HDD Reliability Report Lists Three Drives That Never Failed

Hard drive
(Image credit: Shutterstock)

Backblaze published its Drive Stats for Q2 2021 report yesterday, and despite an overall increase in failure rates, the company found three HDDs that didn't fail once. But don't take that as a ringing (or would it be spinning?) endorsement quite yet. There are some important caveats regarding the reliability of these particular drives.

The models in question are the Seagate ST6000DX000, HGST HUH721212ALE600, and Western Digital WUH721816ALE6L0. Of those, only the Seagate drives have been in use for over two years, and the company only gathered stats for 886 of them. That pales in comparison to the 177,935 drives that were examined for this report.

The Seagate drives' performance is still notable, however, because those HDDs have been in use for 74 months on average with a lifetime failure rate of 0.92 percent. The WD and HGST drives have been in use for three and 21 months, respectively, so their 0 (WD) and 0.41 percent (HGST) failure rates could rise as they continue to age.

Those rates are still low compared to the average. Backblaze said the annual failure rate for all of its drives rose from 0.81 percent to 1.01 percent year-over-year. "The increase is within our confidence interval, the company said, "but bears watching going forward." It didn't attribute the rise in drive failures to anything in particular.

Backblaze Drive Stats for Q2 2021

(Image credit: Backblaze)

Backblaze also updated its comparison of HDD and SSD boot drive failure rates. The company said its first attempt "was suspect as each type of drive was at a different point in its life cycle," so it "took the HDD boot drives that were in use at the end of Q4 2020 and went back in time to see where their average age and cumulative drive days would be similar to those same attributes for the SDDs at the end of Q4 2020."

That led the company to examine HDD boot drive information from the end of 2015. It found that "when we control using the same drive models, the same average drive age, and a similar number of drive days" the 10x failure rate for HDDs it reported in the first quarter comparison dropped to a failure rate just under 2x that of SSDs. That's still a compelling reason to consider one of the best SSDs as your boot drive, rather than using a mechanical hard drive.

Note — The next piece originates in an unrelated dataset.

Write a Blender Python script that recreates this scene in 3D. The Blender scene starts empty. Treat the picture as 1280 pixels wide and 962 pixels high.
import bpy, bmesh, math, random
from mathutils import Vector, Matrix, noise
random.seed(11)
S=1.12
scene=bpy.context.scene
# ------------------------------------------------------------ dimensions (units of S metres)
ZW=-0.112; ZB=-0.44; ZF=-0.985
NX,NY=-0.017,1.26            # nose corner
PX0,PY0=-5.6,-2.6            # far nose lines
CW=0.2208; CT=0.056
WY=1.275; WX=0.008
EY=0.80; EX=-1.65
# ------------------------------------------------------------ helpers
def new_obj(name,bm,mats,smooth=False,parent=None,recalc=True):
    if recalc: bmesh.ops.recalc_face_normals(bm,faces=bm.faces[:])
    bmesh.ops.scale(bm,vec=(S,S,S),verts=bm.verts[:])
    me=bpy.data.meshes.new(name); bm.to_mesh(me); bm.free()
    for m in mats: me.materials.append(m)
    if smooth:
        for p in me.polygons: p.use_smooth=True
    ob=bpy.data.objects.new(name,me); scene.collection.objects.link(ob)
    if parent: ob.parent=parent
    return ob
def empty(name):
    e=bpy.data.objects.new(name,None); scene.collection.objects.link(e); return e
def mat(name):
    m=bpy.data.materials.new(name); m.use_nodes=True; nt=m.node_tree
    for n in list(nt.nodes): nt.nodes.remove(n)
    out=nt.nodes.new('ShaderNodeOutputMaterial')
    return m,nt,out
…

Backblaze HDD vs SSD comparison 2Q21

(Image credit: Backblaze)
Nathaniel Mott
Freelance News & Features Writer

Nathaniel Mott is a freelance news and features writer for Tom's Hardware US, covering breaking news, security, and the silliest aspects of the tech industry.

  • Colif
    never failed... so far...
    Reply
  • USAFRet
    Colif said:
    never failed... so far...
    Small sample size and short term.
    Reply
  • watzupken
    This should say, "major caveats". Drive that NEVER fails tells me that I can buy one and use it forever. But that is not the case because the testing is only for a limited period of time. How misleading can the title get.
    Reply
  • craigss
    This is news? I have a couple of HD from 2005 still working happily of course these Days nothing sensitive is on them but they show no issues and run nice and cool, secret to keeping them going is low Temps heat kills HDs especially Mech ones
    Reply
  • garyng
    The 40gb hard drive in my RCA Scenium DVR has been in continuous operation since 2003. The internal 40gb hard drive is spinning 24 hours a day 7 days a week. I use a rca tv conerter box to take the digital TV signal back to analog. The dvr records in analog. The recording are sd quality.